*THE PROBLEM*
Write out each line of the listing as it stands, without the images.

• • •

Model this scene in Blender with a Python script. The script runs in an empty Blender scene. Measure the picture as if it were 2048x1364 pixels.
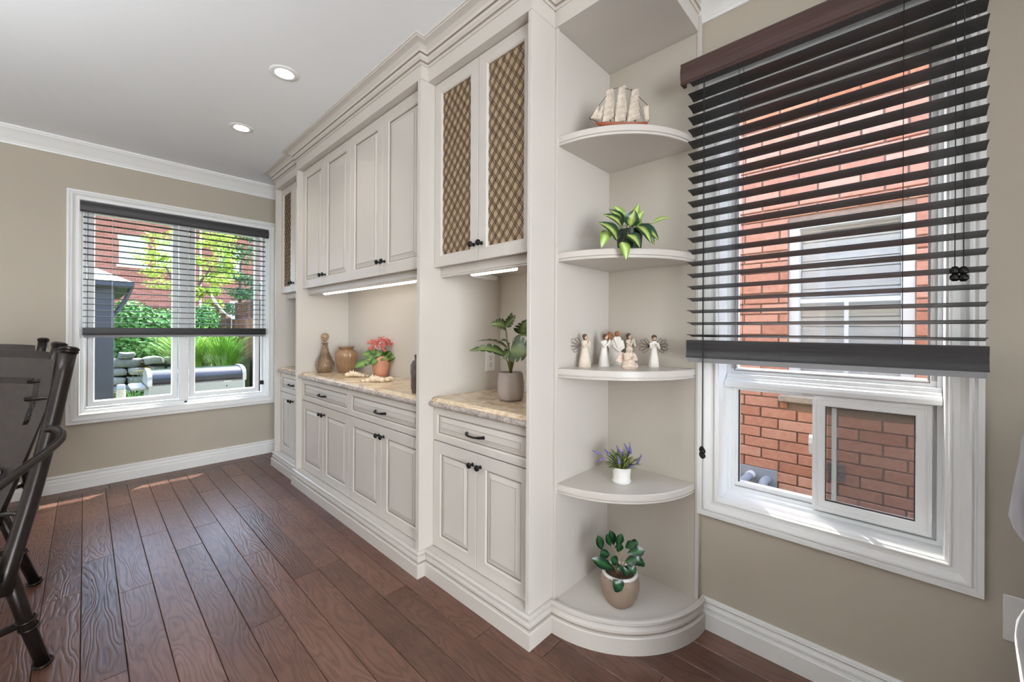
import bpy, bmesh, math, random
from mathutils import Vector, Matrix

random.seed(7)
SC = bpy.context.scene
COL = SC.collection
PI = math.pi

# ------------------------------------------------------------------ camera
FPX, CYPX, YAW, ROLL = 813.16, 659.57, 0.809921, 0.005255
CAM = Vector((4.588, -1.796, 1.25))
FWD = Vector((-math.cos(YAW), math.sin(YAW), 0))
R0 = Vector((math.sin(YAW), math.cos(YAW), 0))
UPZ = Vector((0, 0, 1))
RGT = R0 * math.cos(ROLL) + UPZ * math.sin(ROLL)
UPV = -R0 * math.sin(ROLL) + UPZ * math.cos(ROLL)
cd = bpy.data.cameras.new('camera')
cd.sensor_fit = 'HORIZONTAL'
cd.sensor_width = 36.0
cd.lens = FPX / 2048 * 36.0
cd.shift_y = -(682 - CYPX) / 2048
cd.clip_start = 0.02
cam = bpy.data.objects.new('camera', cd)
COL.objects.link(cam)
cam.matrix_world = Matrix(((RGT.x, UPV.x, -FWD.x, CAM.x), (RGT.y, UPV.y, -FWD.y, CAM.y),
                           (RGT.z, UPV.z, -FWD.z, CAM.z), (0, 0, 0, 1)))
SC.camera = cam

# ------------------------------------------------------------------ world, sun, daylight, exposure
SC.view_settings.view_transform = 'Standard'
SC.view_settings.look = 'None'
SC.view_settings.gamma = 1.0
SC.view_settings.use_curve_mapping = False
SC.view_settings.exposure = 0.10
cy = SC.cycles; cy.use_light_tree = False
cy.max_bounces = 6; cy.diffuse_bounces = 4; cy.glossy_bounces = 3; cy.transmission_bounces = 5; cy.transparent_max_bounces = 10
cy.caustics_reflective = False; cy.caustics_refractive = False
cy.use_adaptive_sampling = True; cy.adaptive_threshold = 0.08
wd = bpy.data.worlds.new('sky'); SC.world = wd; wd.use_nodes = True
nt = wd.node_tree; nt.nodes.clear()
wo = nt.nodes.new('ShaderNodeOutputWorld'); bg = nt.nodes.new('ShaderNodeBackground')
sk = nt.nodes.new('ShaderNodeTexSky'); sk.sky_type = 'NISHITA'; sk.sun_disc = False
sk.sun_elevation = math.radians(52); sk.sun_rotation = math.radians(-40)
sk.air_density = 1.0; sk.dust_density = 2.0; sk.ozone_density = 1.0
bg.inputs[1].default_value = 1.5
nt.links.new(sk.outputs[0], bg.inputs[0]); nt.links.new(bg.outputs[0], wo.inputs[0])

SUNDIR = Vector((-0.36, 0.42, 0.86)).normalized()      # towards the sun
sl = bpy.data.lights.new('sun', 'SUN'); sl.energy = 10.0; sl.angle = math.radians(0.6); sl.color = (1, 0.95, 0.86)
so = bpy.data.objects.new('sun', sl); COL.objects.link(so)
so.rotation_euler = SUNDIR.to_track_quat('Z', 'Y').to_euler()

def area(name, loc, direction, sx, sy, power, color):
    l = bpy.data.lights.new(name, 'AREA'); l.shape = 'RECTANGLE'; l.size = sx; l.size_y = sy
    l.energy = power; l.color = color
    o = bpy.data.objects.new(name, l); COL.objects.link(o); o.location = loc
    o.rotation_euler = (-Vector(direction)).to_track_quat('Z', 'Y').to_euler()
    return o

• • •

*RESULT FOR THIS EXERCISE*
Model this scene in Blender with a Python script. The script runs in an empty Blender scene. Measure the picture as if it were 2048x1364 pixels.
import bpy, bmesh, math, random
from mathutils import Vector, Matrix

random.seed(7)
SC = bpy.context.scene
COL = SC.collection
PI = math.pi

# ------------------------------------------------------------------ camera
FPX, CYPX, YAW, ROLL = 813.16, 659.57, 0.809921, 0.005255
CAM = Vector((4.588, -1.796, 1.25))
FWD = Vector((-math.cos(YAW), math.sin(YAW), 0))
R0 = Vector((math.sin(YAW), math.cos(YAW), 0))
UPZ = Vector((0, 0, 1))
RGT = R0 * math.cos(ROLL) + UPZ * math.sin(ROLL)
UPV = -R0 * math.sin(ROLL) + UPZ * math.cos(ROLL)
cd = bpy.data.cameras.new('camera')
cd.sensor_fit = 'HORIZONTAL'
cd.sensor_width = 36.0
cd.lens = FPX / 2048 * 36.0
cd.shift_y = -(682 - CYPX) / 2048
cd.clip_start = 0.02
cam = bpy.data.objects.new('camera', cd)
COL.objects.link(cam)
cam.matrix_world = Matrix(((RGT.x, UPV.x, -FWD.x, CAM.x), (RGT.y, UPV.y, -FWD.y, CAM.y),
                           (RGT.z, UPV.z, -FWD.z, CAM.z), (0, 0, 0, 1)))
SC.camera = cam

# ------------------------------------------------------------------ world, sun, daylight, exposure
SC.view_settings.view_transform = 'Standard'
SC.view_settings.look = 'None'
SC.view_settings.gamma = 1.0
SC.view_settings.use_curve_mapping = False
SC.view_settings.exposure = 0.10
cy = SC.cycles; cy.use_light_tree = False
cy.max_bounces = 6; cy.diffuse_bounces = 4; cy.glossy_bounces = 3; cy.transmission_bounces = 5; cy.transparent_max_bounces = 10
cy.caustics_reflective = False; cy.caustics_refractive = False
cy.use_adaptive_sampling = True; cy.adaptive_threshold = 0.08
wd = bpy.data.worlds.new('sky'); SC.world = wd; wd.use_nodes = True
nt = wd.node_tree; nt.nodes.clear()
wo = nt.nodes.new('ShaderNodeOutputWorld'); bg = nt.nodes.new('ShaderNodeBackground')
sk = nt.nodes.new('ShaderNodeTexSky'); sk.sky_type = 'NISHITA'; sk.sun_disc = False
sk.sun_elevation = math.radians(52); sk.sun_rotation = math.radians(-40)
sk.air_density = 1.0; sk.dust_density = 2.0; sk.ozone_density = 1.0
bg.inputs[1].default_value = 1.5
nt.links.new(sk.outputs[0], bg.inputs[0]); nt.links.new(bg.outputs[0], wo.inputs[0])

SUNDIR = Vector((-0.36, 0.42, 0.86)).normalized()      # towards the sun
sl = bpy.data.lights.new('sun', 'SUN'); sl.energy = 10.0; sl.angle = math.radians(0.6); sl.color = (1, 0.95, 0.86)
so = bpy.data.objects.new('sun', sl); COL.objects.link(so)
so.rotation_euler = SUNDIR.to_track_quat('Z', 'Y').to_euler()

def area(name, loc, direction, sx, sy, power, color):
    l = bpy.data.lights.new(name, 'AREA'); l.shape = 'RECTANGLE'; l.size = sx; l.size_y = sy
    l.energy = power; l.color = color
    o = bpy.data.objects.new(name, l); COL.objects.link(o); o.location = loc
    o.rotation_euler = (-Vector(direction)).to_track_quat('Z', 'Y').to_euler()
    return o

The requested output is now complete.